## Begin Supplied material
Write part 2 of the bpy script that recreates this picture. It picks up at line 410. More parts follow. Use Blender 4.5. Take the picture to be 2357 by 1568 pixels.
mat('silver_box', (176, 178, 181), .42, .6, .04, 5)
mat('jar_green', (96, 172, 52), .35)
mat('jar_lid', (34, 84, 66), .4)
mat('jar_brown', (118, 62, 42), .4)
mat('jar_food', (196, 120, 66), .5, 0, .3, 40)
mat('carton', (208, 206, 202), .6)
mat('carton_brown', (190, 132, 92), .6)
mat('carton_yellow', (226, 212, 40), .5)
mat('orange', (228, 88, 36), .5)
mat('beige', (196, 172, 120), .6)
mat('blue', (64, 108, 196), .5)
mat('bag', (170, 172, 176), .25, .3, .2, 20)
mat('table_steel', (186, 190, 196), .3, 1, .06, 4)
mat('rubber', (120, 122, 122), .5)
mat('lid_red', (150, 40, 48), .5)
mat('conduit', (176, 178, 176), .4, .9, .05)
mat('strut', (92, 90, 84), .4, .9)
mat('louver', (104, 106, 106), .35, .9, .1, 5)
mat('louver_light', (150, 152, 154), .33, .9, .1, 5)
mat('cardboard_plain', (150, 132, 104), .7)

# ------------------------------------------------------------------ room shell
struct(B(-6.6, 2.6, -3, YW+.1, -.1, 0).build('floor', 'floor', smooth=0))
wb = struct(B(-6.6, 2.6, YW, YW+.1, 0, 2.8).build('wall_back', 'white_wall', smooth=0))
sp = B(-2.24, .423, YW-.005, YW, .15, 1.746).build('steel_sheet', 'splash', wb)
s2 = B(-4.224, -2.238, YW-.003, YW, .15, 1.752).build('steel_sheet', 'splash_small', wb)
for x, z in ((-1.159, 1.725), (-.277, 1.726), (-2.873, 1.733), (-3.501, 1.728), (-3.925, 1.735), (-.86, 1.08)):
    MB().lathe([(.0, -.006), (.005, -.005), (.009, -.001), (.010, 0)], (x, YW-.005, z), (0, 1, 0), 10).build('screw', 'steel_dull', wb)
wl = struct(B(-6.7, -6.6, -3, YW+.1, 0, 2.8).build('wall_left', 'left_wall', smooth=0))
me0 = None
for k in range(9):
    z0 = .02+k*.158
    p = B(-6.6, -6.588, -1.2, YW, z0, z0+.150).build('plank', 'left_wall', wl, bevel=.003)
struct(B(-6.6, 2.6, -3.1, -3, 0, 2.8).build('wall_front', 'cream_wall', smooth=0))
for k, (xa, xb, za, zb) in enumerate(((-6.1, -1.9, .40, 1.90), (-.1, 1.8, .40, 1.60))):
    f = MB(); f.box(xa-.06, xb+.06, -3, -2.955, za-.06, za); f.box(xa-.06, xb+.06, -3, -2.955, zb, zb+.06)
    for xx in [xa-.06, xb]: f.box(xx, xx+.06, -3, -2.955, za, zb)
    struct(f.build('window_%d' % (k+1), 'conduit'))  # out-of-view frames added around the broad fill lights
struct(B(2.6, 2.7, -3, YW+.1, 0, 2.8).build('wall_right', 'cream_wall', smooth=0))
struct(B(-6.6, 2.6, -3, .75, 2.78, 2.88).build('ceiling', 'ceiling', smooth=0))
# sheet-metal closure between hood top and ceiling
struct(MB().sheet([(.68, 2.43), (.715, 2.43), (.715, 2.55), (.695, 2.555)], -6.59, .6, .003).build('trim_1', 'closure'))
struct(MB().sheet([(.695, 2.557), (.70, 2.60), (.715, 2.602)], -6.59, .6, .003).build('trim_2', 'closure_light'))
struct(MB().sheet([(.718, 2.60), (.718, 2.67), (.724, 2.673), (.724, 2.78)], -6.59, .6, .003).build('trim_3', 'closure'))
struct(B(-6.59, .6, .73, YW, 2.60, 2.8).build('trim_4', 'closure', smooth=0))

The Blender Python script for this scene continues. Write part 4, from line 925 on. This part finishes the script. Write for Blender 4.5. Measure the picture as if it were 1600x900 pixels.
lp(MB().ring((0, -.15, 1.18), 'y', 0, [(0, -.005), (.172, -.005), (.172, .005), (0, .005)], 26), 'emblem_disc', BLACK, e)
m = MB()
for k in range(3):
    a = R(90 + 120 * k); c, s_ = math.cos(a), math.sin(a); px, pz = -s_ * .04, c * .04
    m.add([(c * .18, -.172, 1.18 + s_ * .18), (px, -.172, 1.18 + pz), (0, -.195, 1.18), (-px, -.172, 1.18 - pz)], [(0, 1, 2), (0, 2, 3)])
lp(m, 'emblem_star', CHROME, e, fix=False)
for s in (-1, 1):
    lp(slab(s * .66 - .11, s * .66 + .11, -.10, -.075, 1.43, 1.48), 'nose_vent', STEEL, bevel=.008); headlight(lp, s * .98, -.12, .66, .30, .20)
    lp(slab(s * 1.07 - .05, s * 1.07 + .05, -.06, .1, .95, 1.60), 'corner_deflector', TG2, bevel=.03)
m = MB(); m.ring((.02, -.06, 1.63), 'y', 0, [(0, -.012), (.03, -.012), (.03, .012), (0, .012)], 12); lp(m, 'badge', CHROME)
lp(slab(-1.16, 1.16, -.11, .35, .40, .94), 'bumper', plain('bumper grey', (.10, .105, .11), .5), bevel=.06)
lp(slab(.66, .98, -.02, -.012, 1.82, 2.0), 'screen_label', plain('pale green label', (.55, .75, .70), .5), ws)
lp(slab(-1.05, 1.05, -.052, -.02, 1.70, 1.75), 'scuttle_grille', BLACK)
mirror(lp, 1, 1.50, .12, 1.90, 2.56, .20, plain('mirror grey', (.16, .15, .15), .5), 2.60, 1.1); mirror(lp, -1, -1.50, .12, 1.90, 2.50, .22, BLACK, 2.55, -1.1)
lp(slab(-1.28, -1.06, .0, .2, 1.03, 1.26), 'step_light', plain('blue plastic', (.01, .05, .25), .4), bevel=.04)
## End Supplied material
Copy out only the lines running from the beginning of the data to the line with "mat('cardboard_plain', (150, 132, 104), .7)", both ends included.

Write part 2 of the bpy script that recreates this picture. It picks up at line 410. More parts follow. Use Blender 4.5. Take the picture to be 2357 by 1568 pixels.
mat('silver_box', (176, 178, 181), .42, .6, .04, 5)
mat('jar_green', (96, 172, 52), .35)
mat('jar_lid', (34, 84, 66), .4)
mat('jar_brown', (118, 62, 42), .4)
mat('jar_food', (196, 120, 66), .5, 0, .3, 40)
mat('carton', (208, 206, 202), .6)
mat('carton_brown', (190, 132, 92), .6)
mat('carton_yellow', (226, 212, 40), .5)
mat('orange', (228, 88, 36), .5)
mat('beige', (196, 172, 120), .6)
mat('blue', (64, 108, 196), .5)
mat('bag', (170, 172, 176), .25, .3, .2, 20)
mat('table_steel', (186, 190, 196), .3, 1, .06, 4)
mat('rubber', (120, 122, 122), .5)
mat('lid_red', (150, 40, 48), .5)
mat('conduit', (176, 178, 176), .4, .9, .05)
mat('strut', (92, 90, 84), .4, .9)
mat('louver', (104, 106, 106), .35, .9, .1, 5)
mat('louver_light', (150, 152, 154), .33, .9, .1, 5)
mat('cardboard_plain', (150, 132, 104), .7)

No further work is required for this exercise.